Battery makers will have to register in the countries they produce in. They will also be obliged to label their batteries more accurately. Under existing legislation, they can make exaggerated claims about the power their batteries contain. The European Parliament pushed for the labelling clause.
“This provision was not in the original proposal but Parliament thought the consumer should be able to choose higher-performance and long-life batteries,” said Johannes Blokland, the Dutch member of the European Parliament who took a lead in the debate.
“Cheap batteries are not necessarily the best choice for the environment if they have a shorter life. As of 2009, labels on all batteries and accumulators must show their real capacity,” he said.
Only six of the 25 EU countries have collection systems for spent batteries.
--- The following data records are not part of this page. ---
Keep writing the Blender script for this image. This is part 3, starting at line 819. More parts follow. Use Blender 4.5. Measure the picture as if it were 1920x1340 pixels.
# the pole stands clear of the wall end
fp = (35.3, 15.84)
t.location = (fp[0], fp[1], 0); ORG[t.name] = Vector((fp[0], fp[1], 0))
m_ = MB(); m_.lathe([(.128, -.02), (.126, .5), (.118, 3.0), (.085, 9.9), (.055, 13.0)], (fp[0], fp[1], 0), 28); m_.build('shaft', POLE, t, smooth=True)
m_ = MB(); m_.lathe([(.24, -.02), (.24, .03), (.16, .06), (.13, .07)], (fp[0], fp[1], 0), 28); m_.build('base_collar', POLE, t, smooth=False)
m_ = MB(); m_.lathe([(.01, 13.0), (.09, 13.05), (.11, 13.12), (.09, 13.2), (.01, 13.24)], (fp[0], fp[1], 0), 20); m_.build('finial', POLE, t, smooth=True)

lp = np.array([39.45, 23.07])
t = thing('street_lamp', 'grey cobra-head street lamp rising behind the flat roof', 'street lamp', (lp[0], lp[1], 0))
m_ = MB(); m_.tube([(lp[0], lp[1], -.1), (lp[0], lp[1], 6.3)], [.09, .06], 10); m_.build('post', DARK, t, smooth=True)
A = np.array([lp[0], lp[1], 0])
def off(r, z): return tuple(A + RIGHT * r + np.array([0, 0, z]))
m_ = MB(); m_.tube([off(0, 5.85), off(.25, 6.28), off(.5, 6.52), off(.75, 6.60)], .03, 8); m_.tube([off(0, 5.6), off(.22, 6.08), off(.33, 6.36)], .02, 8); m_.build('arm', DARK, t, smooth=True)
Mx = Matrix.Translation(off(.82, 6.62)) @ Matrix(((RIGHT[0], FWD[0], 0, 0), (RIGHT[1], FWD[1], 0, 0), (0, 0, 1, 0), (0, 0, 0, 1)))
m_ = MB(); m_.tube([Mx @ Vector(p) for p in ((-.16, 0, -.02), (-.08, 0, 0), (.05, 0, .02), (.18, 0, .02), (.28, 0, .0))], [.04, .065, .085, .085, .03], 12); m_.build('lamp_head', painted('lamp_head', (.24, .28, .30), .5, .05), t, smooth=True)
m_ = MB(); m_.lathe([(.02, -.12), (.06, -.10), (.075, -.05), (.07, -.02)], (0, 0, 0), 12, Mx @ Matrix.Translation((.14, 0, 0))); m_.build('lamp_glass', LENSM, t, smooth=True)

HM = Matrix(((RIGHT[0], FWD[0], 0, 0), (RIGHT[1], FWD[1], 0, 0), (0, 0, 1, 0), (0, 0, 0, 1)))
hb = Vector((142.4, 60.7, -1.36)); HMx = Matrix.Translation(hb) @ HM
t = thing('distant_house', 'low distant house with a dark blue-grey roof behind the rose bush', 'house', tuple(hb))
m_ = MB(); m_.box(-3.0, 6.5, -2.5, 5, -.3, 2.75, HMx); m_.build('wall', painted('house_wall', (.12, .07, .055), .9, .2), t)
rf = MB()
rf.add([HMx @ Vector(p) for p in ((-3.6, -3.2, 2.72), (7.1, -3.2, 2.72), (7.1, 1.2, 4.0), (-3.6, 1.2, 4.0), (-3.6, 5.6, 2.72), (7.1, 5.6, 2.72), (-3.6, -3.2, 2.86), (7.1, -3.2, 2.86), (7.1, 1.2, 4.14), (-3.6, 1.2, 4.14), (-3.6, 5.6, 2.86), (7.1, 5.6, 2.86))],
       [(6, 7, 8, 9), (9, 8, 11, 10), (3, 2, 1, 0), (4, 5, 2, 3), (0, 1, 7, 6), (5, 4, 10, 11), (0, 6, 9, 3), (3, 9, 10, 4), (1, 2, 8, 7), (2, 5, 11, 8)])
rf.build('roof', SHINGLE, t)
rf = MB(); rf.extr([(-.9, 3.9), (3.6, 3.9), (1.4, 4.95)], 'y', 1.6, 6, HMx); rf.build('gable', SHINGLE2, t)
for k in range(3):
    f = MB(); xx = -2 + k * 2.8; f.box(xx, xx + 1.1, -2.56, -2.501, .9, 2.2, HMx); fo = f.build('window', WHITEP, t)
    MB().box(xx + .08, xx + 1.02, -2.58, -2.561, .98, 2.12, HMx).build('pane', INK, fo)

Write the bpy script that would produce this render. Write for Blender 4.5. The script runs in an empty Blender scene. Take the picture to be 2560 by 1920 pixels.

Belgium collects 59 percent of all spent batteries, Sweden 55 percent, Austria 44 percent, Germany 39 percent, the Netherlands 32 percent and France 16 percent.
The new law lays down minimum collection rates for all 25 member states in the Union of 25 percent of annual sales by 2012 and 45 percent by 2016.
In the conciliation agreement reached late Tuesday, the European Parliament and the Council agreed on a recycling target of 50 percent for all batteries not containing cadmium or lead. The European Parliament had been pushing to increase it to 55 percent. For batteries containing cadmium and lead there are also specific recycling targets, established at 75 percent and 65 percent respectively.
The European Parliament and the Council agreed to exempt small producers from their financial responsibilities.
Approximately 800,000 tonnes of automotive batteries, 190,000 tonnes of industrial batteries and 160,000 tonnes of portable (consumer) batteries are placed on the EU market annually. The metals used vary considerably and include mercury, lead and cadmium, nickel, copper, zinc, manganese and lithium.